» Data provided

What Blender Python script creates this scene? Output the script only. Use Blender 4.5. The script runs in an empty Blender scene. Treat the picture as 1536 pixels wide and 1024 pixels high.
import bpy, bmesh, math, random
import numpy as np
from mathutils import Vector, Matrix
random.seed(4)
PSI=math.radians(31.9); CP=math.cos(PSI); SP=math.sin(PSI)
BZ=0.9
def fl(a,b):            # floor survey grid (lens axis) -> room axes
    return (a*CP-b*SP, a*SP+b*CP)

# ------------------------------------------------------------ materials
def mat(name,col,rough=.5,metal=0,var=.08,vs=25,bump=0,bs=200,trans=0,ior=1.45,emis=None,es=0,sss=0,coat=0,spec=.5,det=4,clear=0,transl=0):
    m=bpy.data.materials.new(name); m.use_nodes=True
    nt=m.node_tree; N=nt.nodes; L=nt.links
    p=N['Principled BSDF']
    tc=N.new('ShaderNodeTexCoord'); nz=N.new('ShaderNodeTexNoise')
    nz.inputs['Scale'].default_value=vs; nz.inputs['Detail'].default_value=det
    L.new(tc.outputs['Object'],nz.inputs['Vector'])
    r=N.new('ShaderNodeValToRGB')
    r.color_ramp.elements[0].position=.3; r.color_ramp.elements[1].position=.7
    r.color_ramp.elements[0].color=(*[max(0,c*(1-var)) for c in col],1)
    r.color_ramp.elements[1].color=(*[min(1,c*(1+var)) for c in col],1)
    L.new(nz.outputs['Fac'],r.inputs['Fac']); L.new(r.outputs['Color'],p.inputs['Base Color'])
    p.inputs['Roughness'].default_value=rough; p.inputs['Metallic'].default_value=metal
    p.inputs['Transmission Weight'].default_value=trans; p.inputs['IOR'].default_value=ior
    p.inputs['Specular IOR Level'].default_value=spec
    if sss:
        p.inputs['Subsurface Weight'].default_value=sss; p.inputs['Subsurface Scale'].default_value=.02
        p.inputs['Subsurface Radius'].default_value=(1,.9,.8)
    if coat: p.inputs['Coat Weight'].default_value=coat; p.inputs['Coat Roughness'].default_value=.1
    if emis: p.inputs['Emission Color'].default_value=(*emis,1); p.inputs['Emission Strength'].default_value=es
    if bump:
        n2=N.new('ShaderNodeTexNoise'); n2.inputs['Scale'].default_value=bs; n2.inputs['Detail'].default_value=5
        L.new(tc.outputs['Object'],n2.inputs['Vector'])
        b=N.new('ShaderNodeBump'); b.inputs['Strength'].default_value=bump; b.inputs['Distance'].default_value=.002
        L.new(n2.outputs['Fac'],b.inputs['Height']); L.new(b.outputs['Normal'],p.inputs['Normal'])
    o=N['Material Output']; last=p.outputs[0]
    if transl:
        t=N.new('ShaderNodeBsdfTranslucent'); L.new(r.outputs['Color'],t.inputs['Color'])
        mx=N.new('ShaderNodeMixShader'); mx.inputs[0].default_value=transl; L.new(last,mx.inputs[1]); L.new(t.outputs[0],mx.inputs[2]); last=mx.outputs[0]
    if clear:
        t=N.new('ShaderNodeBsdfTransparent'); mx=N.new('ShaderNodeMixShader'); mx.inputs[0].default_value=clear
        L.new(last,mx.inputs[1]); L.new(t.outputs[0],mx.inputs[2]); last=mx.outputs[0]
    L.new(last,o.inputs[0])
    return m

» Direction
Take the lines above and print them exactly.

» Answer to this problem
What Blender Python script creates this scene? Output the script only. Use Blender 4.5. The script runs in an empty Blender scene. Treat the picture as 1536 pixels wide and 1024 pixels high.
import bpy, bmesh, math, random
import numpy as np
from mathutils import Vector, Matrix
random.seed(4)
PSI=math.radians(31.9); CP=math.cos(PSI); SP=math.sin(PSI)
BZ=0.9
def fl(a,b):            # floor survey grid (lens axis) -> room axes
    return (a*CP-b*SP, a*SP+b*CP)

# ------------------------------------------------------------ materials
def mat(name,col,rough=.5,metal=0,var=.08,vs=25,bump=0,bs=200,trans=0,ior=1.45,emis=None,es=0,sss=0,coat=0,spec=.5,det=4,clear=0,transl=0):
    m=bpy.data.materials.new(name); m.use_nodes=True
    nt=m.node_tree; N=nt.nodes; L=nt.links
    p=N['Principled BSDF']
    tc=N.new('ShaderNodeTexCoord'); nz=N.new('ShaderNodeTexNoise')
    nz.inputs['Scale'].default_value=vs; nz.inputs['Detail'].default_value=det
    L.new(tc.outputs['Object'],nz.inputs['Vector'])
    r=N.new('ShaderNodeValToRGB')
    r.color_ramp.elements[0].position=.3; r.color_ramp.elements[1].position=.7
    r.color_ramp.elements[0].color=(*[max(0,c*(1-var)) for c in col],1)
    r.color_ramp.elements[1].color=(*[min(1,c*(1+var)) for c in col],1)
    L.new(nz.outputs['Fac'],r.inputs['Fac']); L.new(r.outputs['Color'],p.inputs['Base Color'])
    p.inputs['Roughness'].default_value=rough; p.inputs['Metallic'].default_value=metal
    p.inputs['Transmission Weight'].default_value=trans; p.inputs['IOR'].default_value=ior
    p.inputs['Specular IOR Level'].default_value=spec
    if sss:
        p.inputs['Subsurface Weight'].default_value=sss; p.inputs['Subsurface Scale'].default_value=.02
        p.inputs['Subsurface Radius'].default_value=(1,.9,.8)
    if coat: p.inputs['Coat Weight'].default_value=coat; p.inputs['Coat Roughness'].default_value=.1
    if emis: p.inputs['Emission Color'].default_value=(*emis,1); p.inputs['Emission Strength'].default_value=es
    if bump:
        n2=N.new('ShaderNodeTexNoise'); n2.inputs['Scale'].default_value=bs; n2.inputs['Detail'].default_value=5
        L.new(tc.outputs['Object'],n2.inputs['Vector'])
        b=N.new('ShaderNodeBump'); b.inputs['Strength'].default_value=bump; b.inputs['Distance'].default_value=.002
        L.new(n2.outputs['Fac'],b.inputs['Height']); L.new(b.outputs['Normal'],p.inputs['Normal'])
    o=N['Material Output']; last=p.outputs[0]
    if transl:
        t=N.new('ShaderNodeBsdfTranslucent'); L.new(r.outputs['Color'],t.inputs['Color'])
        mx=N.new('ShaderNodeMixShader'); mx.inputs[0].default_value=transl; L.new(last,mx.inputs[1]); L.new(t.outputs[0],mx.inputs[2]); last=mx.outputs[0]
    if clear:
        t=N.new('ShaderNodeBsdfTransparent'); mx=N.new('ShaderNodeMixShader'); mx.inputs[0].default_value=clear
        L.new(last,mx.inputs[1]); L.new(t.outputs[0],mx.inputs[2]); last=mx.outputs[0]
    L.new(last,o.inputs[0])
    return m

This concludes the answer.